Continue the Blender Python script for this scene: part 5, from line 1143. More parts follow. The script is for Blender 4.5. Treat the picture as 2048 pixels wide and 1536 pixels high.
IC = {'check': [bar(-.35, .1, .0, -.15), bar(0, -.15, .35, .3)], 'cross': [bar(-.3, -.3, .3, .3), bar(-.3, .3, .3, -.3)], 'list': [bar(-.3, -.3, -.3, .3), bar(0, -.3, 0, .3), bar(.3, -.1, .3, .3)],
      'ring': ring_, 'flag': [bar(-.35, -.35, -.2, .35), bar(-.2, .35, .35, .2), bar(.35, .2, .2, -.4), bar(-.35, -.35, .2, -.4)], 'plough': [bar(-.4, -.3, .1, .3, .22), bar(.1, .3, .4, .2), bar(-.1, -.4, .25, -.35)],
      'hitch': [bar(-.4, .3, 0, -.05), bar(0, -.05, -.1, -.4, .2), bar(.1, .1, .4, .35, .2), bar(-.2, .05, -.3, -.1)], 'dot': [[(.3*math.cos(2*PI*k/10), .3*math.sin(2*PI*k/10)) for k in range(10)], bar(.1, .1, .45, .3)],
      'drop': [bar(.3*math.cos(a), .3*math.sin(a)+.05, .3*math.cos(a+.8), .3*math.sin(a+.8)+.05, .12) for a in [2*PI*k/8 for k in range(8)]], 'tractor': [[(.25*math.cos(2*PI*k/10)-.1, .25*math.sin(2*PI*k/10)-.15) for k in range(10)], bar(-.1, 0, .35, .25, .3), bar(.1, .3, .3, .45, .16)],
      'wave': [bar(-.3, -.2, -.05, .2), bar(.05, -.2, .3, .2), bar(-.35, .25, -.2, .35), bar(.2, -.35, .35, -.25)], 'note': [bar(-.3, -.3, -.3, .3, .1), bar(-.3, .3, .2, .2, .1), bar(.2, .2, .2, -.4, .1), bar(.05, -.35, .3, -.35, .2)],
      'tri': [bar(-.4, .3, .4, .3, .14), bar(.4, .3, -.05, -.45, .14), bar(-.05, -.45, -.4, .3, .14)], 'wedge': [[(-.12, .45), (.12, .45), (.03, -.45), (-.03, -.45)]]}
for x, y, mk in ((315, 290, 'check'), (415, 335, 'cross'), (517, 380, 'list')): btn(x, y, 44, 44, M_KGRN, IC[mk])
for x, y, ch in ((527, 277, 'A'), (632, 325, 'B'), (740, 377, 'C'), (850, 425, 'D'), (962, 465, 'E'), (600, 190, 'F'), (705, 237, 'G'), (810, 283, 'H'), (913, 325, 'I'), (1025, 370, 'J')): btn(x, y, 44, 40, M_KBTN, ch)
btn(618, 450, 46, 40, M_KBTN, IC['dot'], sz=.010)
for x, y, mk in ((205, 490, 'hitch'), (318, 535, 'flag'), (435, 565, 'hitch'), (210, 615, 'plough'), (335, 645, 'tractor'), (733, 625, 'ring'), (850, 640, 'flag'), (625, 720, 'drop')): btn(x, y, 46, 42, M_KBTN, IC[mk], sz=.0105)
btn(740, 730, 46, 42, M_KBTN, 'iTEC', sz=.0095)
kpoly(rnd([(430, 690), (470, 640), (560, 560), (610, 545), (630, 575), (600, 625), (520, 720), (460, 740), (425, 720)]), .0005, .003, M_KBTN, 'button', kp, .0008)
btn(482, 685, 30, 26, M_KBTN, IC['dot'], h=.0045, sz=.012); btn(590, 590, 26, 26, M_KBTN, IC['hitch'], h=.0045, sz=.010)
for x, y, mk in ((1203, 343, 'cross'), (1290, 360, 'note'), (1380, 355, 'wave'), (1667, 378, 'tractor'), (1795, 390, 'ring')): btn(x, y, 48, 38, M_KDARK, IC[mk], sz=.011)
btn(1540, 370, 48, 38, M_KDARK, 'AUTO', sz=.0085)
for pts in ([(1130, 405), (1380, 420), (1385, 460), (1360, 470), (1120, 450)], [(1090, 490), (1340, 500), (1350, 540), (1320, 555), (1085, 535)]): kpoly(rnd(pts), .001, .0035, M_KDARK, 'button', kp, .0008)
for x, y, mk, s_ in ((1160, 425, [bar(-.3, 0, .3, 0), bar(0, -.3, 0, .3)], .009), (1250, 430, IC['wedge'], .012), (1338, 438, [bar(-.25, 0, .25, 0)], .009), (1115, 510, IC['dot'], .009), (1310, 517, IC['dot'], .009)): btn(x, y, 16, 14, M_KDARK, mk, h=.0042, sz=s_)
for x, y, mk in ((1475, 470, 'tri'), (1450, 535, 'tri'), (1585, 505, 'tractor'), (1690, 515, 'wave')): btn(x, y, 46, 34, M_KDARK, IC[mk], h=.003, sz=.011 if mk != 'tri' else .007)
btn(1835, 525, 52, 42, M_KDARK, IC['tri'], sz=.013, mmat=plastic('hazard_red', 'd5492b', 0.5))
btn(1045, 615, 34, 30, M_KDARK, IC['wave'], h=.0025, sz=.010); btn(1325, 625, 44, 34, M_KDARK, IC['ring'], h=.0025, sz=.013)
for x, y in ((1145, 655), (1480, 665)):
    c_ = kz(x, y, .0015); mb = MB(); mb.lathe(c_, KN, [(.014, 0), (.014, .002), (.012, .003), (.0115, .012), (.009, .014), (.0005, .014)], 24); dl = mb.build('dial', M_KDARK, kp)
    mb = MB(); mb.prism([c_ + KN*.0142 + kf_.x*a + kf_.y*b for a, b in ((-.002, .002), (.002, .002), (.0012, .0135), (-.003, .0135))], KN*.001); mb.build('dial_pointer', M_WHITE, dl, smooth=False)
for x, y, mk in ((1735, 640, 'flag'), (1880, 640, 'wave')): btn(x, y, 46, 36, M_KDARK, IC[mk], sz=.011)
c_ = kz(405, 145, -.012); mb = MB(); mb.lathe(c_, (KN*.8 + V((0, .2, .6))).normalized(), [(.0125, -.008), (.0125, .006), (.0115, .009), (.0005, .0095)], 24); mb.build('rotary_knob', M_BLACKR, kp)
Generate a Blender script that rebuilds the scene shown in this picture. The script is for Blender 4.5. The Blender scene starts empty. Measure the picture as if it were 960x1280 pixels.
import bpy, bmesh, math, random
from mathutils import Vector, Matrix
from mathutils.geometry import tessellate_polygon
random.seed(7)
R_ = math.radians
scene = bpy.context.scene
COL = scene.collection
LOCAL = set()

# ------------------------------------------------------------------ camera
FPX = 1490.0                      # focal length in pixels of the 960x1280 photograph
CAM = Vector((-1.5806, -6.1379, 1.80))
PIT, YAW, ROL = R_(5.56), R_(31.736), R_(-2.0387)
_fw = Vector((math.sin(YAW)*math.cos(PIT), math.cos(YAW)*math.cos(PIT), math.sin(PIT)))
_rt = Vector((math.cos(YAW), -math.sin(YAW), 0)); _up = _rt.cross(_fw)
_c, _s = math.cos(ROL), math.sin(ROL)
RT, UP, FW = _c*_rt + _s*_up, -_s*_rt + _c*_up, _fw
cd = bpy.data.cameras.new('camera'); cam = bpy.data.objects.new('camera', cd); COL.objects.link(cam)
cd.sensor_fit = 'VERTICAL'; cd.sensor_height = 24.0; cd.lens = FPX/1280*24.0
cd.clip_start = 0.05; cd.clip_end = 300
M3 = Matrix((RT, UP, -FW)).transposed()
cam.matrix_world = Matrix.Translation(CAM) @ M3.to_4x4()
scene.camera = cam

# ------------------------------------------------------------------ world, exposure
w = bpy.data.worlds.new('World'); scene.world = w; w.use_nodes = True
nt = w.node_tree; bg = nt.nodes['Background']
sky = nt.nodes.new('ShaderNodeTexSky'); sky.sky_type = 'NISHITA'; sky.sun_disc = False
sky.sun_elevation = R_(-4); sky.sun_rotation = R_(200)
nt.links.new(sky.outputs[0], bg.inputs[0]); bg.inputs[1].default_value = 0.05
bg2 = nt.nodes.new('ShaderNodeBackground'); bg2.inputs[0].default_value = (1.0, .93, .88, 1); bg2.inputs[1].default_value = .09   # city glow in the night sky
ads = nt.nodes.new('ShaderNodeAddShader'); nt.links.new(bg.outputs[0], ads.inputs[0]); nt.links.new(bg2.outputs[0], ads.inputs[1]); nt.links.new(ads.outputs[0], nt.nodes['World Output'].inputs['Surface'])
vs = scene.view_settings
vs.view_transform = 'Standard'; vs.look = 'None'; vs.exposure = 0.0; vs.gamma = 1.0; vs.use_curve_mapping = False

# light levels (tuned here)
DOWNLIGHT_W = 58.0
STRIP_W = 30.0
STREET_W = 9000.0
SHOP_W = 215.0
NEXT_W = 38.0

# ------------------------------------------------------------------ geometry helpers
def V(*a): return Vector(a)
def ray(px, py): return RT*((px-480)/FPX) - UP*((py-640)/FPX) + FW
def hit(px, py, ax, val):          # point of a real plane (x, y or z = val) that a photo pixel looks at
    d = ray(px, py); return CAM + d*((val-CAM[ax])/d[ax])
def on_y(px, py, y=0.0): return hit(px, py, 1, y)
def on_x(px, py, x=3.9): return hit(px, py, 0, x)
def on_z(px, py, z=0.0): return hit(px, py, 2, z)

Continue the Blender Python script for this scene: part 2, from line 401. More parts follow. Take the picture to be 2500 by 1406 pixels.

> _WORK TO COMPLETE_
Print, without alteration, the lines from the line with "Generate a Blender" to the line with "vs.view_transform = 'Standard';". Include both of them, and omit every other line.

> _RESPONSE FOR THIS EXERCISE_
Generate a Blender script that rebuilds the scene shown in this picture. The script is for Blender 4.5. The Blender scene starts empty. Measure the picture as if it were 960x1280 pixels.
import bpy, bmesh, math, random
from mathutils import Vector, Matrix
from mathutils.geometry import tessellate_polygon
random.seed(7)
R_ = math.radians
scene = bpy.context.scene
COL = scene.collection
LOCAL = set()

# ------------------------------------------------------------------ camera
FPX = 1490.0                      # focal length in pixels of the 960x1280 photograph
CAM = Vector((-1.5806, -6.1379, 1.80))
PIT, YAW, ROL = R_(5.56), R_(31.736), R_(-2.0387)
_fw = Vector((math.sin(YAW)*math.cos(PIT), math.cos(YAW)*math.cos(PIT), math.sin(PIT)))
_rt = Vector((math.cos(YAW), -math.sin(YAW), 0)); _up = _rt.cross(_fw)
_c, _s = math.cos(ROL), math.sin(ROL)
RT, UP, FW = _c*_rt + _s*_up, -_s*_rt + _c*_up, _fw
cd = bpy.data.cameras.new('camera'); cam = bpy.data.objects.new('camera', cd); COL.objects.link(cam)
cd.sensor_fit = 'VERTICAL'; cd.sensor_height = 24.0; cd.lens = FPX/1280*24.0
cd.clip_start = 0.05; cd.clip_end = 300
M3 = Matrix((RT, UP, -FW)).transposed()
cam.matrix_world = Matrix.Translation(CAM) @ M3.to_4x4()
scene.camera = cam

# ------------------------------------------------------------------ world, exposure
w = bpy.data.worlds.new('World'); scene.world = w; w.use_nodes = True
nt = w.node_tree; bg = nt.nodes['Background']
sky = nt.nodes.new('ShaderNodeTexSky'); sky.sky_type = 'NISHITA'; sky.sun_disc = False
sky.sun_elevation = R_(-4); sky.sun_rotation = R_(200)
nt.links.new(sky.outputs[0], bg.inputs[0]); bg.inputs[1].default_value = 0.05
bg2 = nt.nodes.new('ShaderNodeBackground'); bg2.inputs[0].default_value = (1.0, .93, .88, 1); bg2.inputs[1].default_value = .09   # city glow in the night sky
ads = nt.nodes.new('ShaderNodeAddShader'); nt.links.new(bg.outputs[0], ads.inputs[0]); nt.links.new(bg2.outputs[0], ads.inputs[1]); nt.links.new(ads.outputs[0], nt.nodes['World Output'].inputs['Surface'])
vs = scene.view_settings
vs.view_transform = 'Standard'; vs.look = 'None'; vs.exposure = 0.0; vs.gamma = 1.0; vs.use_curve_mapping = False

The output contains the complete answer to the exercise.